Exclude the pictures, then copy word for word the lines running from the beginning of the records through the line with "PI = math.pi".

>> BEGIN Stored data

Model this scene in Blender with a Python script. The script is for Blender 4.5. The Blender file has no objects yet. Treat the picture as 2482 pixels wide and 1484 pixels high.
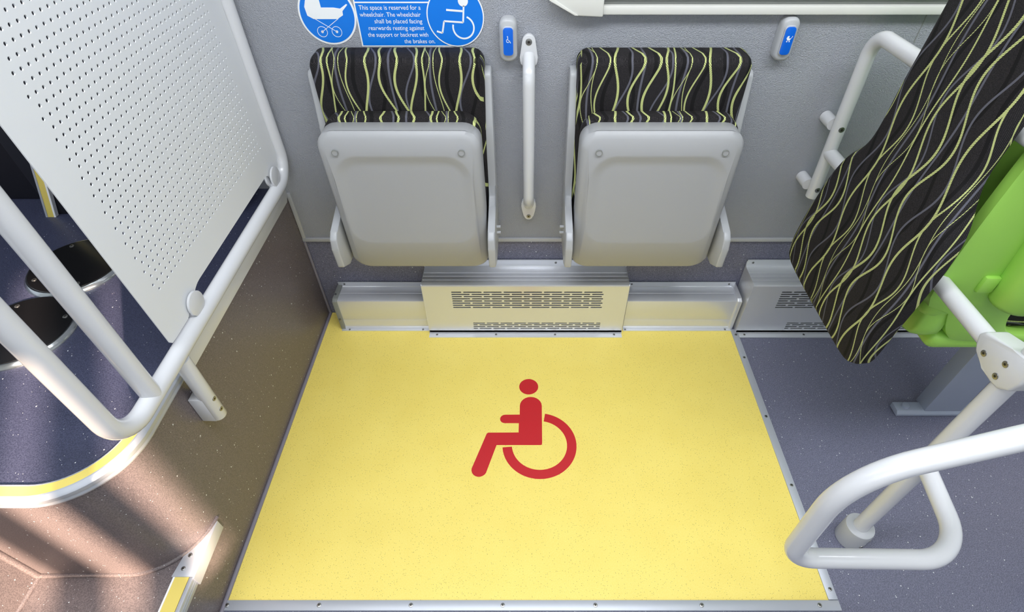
import bpy, bmesh, math, random
from mathutils import Vector, Matrix
random.seed(4)
S = bpy.context.scene
C = S.collection
PI = math.pi

# ------------------------------------------------------------------ camera
PITCH = math.atan(1294 / 1308.0)
cam_d = bpy.data.cameras.new('camera')
cam = bpy.data.objects.new('camera', cam_d)
C.objects.link(cam)
cam.location = (0, 0, 1.5)
cam.rotation_euler = (PI / 2 - PITCH, 0, 0)
cam_d.sensor_width = 36
cam_d.lens = 1308 / 2482 * 36
cam_d.shift_x = -38 / 2482
cam_d.clip_start = 0.02
S.camera = cam

# ------------------------------------------------------------------ light
S.view_settings.view_transform = 'Standard'
S.view_settings.look = 'None'
S.view_settings.gamma = 1
S.view_settings.use_curve_mapping = False
S.view_settings.exposure = 0.12
w = bpy.data.worlds.new('world')
S.world = w
w.use_nodes = True
w.node_tree.nodes['Background'].inputs[0].default_value = (0.80, 0.90, 1.0, 1)
w.node_tree.nodes['Background'].inputs[1].default_value = 0.75

def lamp(kind, name, loc, target, energy, color=(1, 1, 1), **kw):
    d = bpy.data.lights.new(name, kind)
    d.energy = energy
    d.color = color
    for k, v in kw.items():
        setattr(d, k, v)
    o = bpy.data.objects.new(name, d)
    C.objects.link(o)
    o.location = loc
    o.rotation_euler = (Vector(target) - Vector(loc)).to_track_quat('-Z', 'Y').to_euler()
    return o
# daylight through the big windows of the door side and two ceiling lamps of the bus
lamp('AREA', 'window_daylight', (0.3, -1.05, 1.75), (0.3, 1.2, 0.5), 13, (0.88, 0.94, 1.0), shape='RECTANGLE', size=3.0, size_y=0.8)
lamp('AREA', 'ceiling_lamp_light', (0.1, 0.45, 2.36), (0.1, 0.5, 0.0), 52, (0.93, 0.965, 1.0), shape='RECTANGLE', size=3.4, size_y=0.5)
SUN_D = Vector((-0.42, 0.72, -0.42)).normalized()
lamp('SUN', 'sun', (3, -5, 5), Vector((3, -5, 5)) + SUN_D, 22.0, (1.0, 0.75, 0.55), angle=math.radians(1.3))

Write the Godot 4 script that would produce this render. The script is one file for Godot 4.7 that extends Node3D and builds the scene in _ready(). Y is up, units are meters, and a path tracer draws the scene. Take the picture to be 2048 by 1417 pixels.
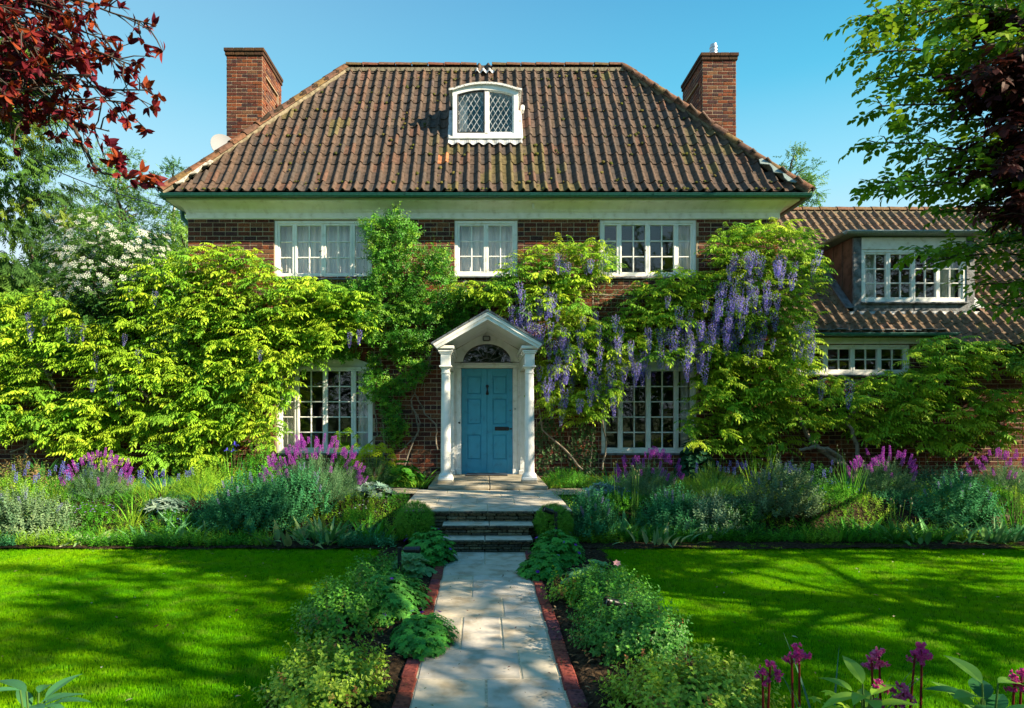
extends Node3D
# An English brick house behind a flowering border, seen along its garden path. Front wall of the house at z = 0, lawn at y = 0, camera at z = 12.264.

const F := 1300.0        # focal length in photograph pixels
const ZF := 12.264       # metres from the camera to the house front
const EYE := 1.647
const BED := 0.40        # height of the upper flower bed

var R := RandomNumberGenerator.new()
var M := {}
var FN := FastNoiseLite.new()


class Msh:
	var v := PackedVector3Array()
	var n := PackedVector3Array()
	var c := PackedColorArray()
	var col := Color(1, 1, 1)

	func tri(a: Vector3, b: Vector3, d: Vector3) -> void:
		var k := (b - a).cross(d - a)
		if k.length_squared() < 1e-16:
			return
		k = k.normalized()
		v.append(a); v.append(d); v.append(b)
		n.append(k); n.append(k); n.append(k)
		c.append(col); c.append(col); c.append(col)

	func trin(a: Vector3, b: Vector3, d: Vector3, na: Vector3, nb: Vector3, nd: Vector3) -> void:
		v.append(a); v.append(d); v.append(b)
		n.append(na); n.append(nd); n.append(nb)
		c.append(col); c.append(col); c.append(col)

	func quad(a: Vector3, b: Vector3, d: Vector3, e: Vector3) -> void:
		tri(a, b, d)
		tri(a, d, e)

	func quadn(a: Vector3, b: Vector3, d: Vector3, e: Vector3, na: Vector3, nb: Vector3, nd: Vector3, ne: Vector3) -> void:
		trin(a, b, d, na, nb, nd)
		trin(a, d, e, na, nd, ne)

	func poly(p: Array, out: Vector3) -> void:      # a flat convex face that looks towards «out»
		var k: Vector3 = (p[1] - p[0]).cross(p[2] - p[0])
		if k.dot(out) < 0.0:
			p.reverse()
		for i in range(1, p.size() - 1):
			tri(p[0], p[i], p[i + 1])

	func box(mn: Vector3, mx: Vector3) -> void:
		bev((mn + mx) / 2.0, mx - mn, 0.0)

	func bev(at: Vector3, size: Vector3, b: float, turn := Basis()) -> void:
		var h := size / 2.0
		b = minf(b, minf(h.x, minf(h.y, h.z)) * 0.9)
		for ax in 3:
			var o1 := (ax + 1) % 3
			var o2 := (ax + 2) % 3
			for s in [-1.0, 1.0]:
				var f := []
				for q in [[-1, -1], [1, -1], [1, 1], [-1, 1]]:
					var p := Vector3()
					p[ax] = s * h[ax]
					p[o1] = q[0] * (h[o1] - b)
					p[o2] = q[1] * (h[o2] - b)
					f.append(at + turn * p)
				var out := Vector3()
				out[ax] = s
				poly(f, turn * out)
		if b <= 0.0:
			return
		for ax in 3:
			var o1 := (ax + 1) % 3
			var o2 := (ax + 2) % 3
			for q in [[-1, -1], [1, -1], [1, 1], [-1, 1]]:
				var f := []
				for e in [[-1, 0], [1, 0], [1, 1], [-1, 1]]:
					var p := Vector3()
					p[ax] = e[0] * (h[ax] - b)
					p[o1] = q[0] * (h[o1] - (b if e[1] == 0 else 0.0))
					p[o2] = q[1] * (h[o2] - (0.0 if e[1] == 0 else b))
					f.append(at + turn * p)
				var out := Vector3()
				out[o1] = q[0]
				out[o2] = q[1]
				poly(f, turn * out)
		for sx in [-1.0, 1.0]:
			for sy in [-1.0, 1.0]:
				for sz in [-1.0, 1.0]:
					var s := Vector3(sx, sy, sz)
					var f := []
					for ax in 3:
						var p := Vector3()
						for k in 3:
							p[k] = s[k] * (h[k] - (0.0 if k == ax else b))
						f.append(at + turn * p)
					poly(f, turn * s)

	func tube(p: Array, r: Array, k := 6) -> void:
		var rings := []
		var up := Vector3(0.31, 0.17, 0.93)
		for i in p.size():
			var d: Vector3 = (p[mini(i + 1, p.size() - 1)] - p[maxi(i - 1, 0)]).normalized()
			var a := d.cross(up)
			if a.length() < 0.05:
				a = d.cross(Vector3(1, 0, 0))
			a = a.normalized()
			up = a.cross(d).normalized()
			var ring := []
			for j in k:
				var t := TAU * j / k
				ring.append(a * cos(t) + up * sin(t))
			rings.append(ring)
		for i in p.size() - 1:
			for j in k:
				var l := (j + 1) % k
				var a: Vector3 = rings[i][j]
				var b: Vector3 = rings[i][l]
				var d: Vector3 = rings[i + 1][l]
				var e: Vector3 = rings[i + 1][j]
				quadn(p[i] + a * r[i], p[i + 1] + e * r[i + 1], p[i + 1] + d * r[i + 1], p[i] + b * r[i], a, e, d, b)
		for s in 2:
			var i: int = 0 if s == 0 else p.size() - 1
			if r[i] > 0.004:
				var f := []
				for j in k:
					f.append(p[i] + rings[i][j] * r[i])
				var o: Vector3 = (p[0] - p[1]) if s == 0 else (p[i] - p[i - 1])
				poly(f, o)

	func lathe(prof: Array, k := 20, at := Vector3(), turn := Basis()) -> void:   # prof: Vector2(radius, height) from the bottom up
		for i in prof.size() - 1:
			var p: Vector2 = prof[i]
			var q: Vector2 = prof[i + 1]
			var s := (q - p)
			var nn := Vector2(s.y, -s.x).normalized()
			for j in k:
				var t0 := TAU * j / k
				var t1 := TAU * (j + 1) / k
				var a0 := Vector3(cos(t0), 0, sin(t0))
				var a1 := Vector3(cos(t1), 0, sin(t1))
				var n0 := turn * (a0 * nn.x + Vector3(0, nn.y, 0))
				var n1 := turn * (a1 * nn.x + Vector3(0, nn.y, 0))
				quadn(at + turn * (a0 * p.x + Vector3(0, p.y, 0)), at + turn * (a0 * q.x + Vector3(0, q.y, 0)), at + turn * (a1 * q.x + Vector3(0, q.y, 0)), at + turn * (a1 * p.x + Vector3(0, p.y, 0)), n0, n0, n1, n1)

	func extr(p: PackedVector2Array, z0: float, z1: float) -> void:   # an outline in x and y, pushed from z0 to z1
		if Geometry2D.is_polygon_clockwise(p):
			p.reverse()
		var t := Geometry2D.triangulate_polygon(p)
		for i in range(0, t.size(), 3):
			var f := [Vector3(p[t[i]].x, p[t[i]].y, z1), Vector3(p[t[i + 1]].x, p[t[i + 1]].y, z1), Vector3(p[t[i + 2]].x, p[t[i + 2]].y, z1)]
			poly(f, Vector3(0, 0, 1))
			var g := [Vector3(p[t[i]].x, p[t[i]].y, z0), Vector3(p[t[i + 1]].x, p[t[i + 1]].y, z0), Vector3(p[t[i + 2]].x, p[t[i + 2]].y, z0)]
			poly(g, Vector3(0, 0, -1))
		for i in p.size():
			var a := p[i]
			var b := p[(i + 1) % p.size()]
			quad(Vector3(a.x, a.y, z0), Vector3(b.x, b.y, z0), Vector3(b.x, b.y, z1), Vector3(a.x, a.y, z1))

	func leaf(at: Vector3, d: Vector3, up: Vector3, l: float, w: float, fold := 0.3, droop := 0.2, segs := 2, shape := 0.8) -> void:
		d = d.normalized()
		var side := d.cross(up)
		if side.length() < 0.02:
			side = d.cross(Vector3(1, 0.2, 0.1))
		side = side.normalized()
		var u := side.cross(d).normalized()
		var pc := at
		var pl := at
		var pr := at
		for i in range(1, segs + 1):
			var t := float(i) / segs
			var q := at + d * l * t - u * droop * l * t * t
			var ww: float = w * 0.5 * sin(PI * pow(t, shape)) if i < segs else 0.0
			var ql := q - side * ww + u * fold * ww
			var qr := q + side * ww + u * fold * ww
			quad(pl, pc, q, ql)
			quad(pc, pr, qr, q)
			pc = q
			pl = ql
			pr = qr

	func merge(o: Msh, t: Transform3D, tint := Color(1, 1, 1)) -> void:
		for i in o.v.size():
			v.append(t * o.v[i])
			n.append((t.basis * o.n[i]).normalized())
			c.append(o.c[i] * tint)

	func done() -> ArrayMesh:
		var a := []
		a.resize(Mesh.ARRAY_MAX)
		a[Mesh.ARRAY_VERTEX] = v
		a[Mesh.ARRAY_NORMAL] = n
		a[Mesh.ARRAY_COLOR] = c
		var m := ArrayMesh.new()
		if v.size() > 0:
			m.add_surface_from_arrays(Mesh.PRIMITIVE_TRIANGLES, a)
		return m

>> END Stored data

### Written solution
Model this scene in Blender with a Python script. The script is for Blender 4.5. The Blender file has no objects yet. Treat the picture as 2482 pixels wide and 1484 pixels high.
import bpy, bmesh, math, random
from mathutils import Vector, Matrix
random.seed(4)
S = bpy.context.scene
C = S.collection
PI = math.pi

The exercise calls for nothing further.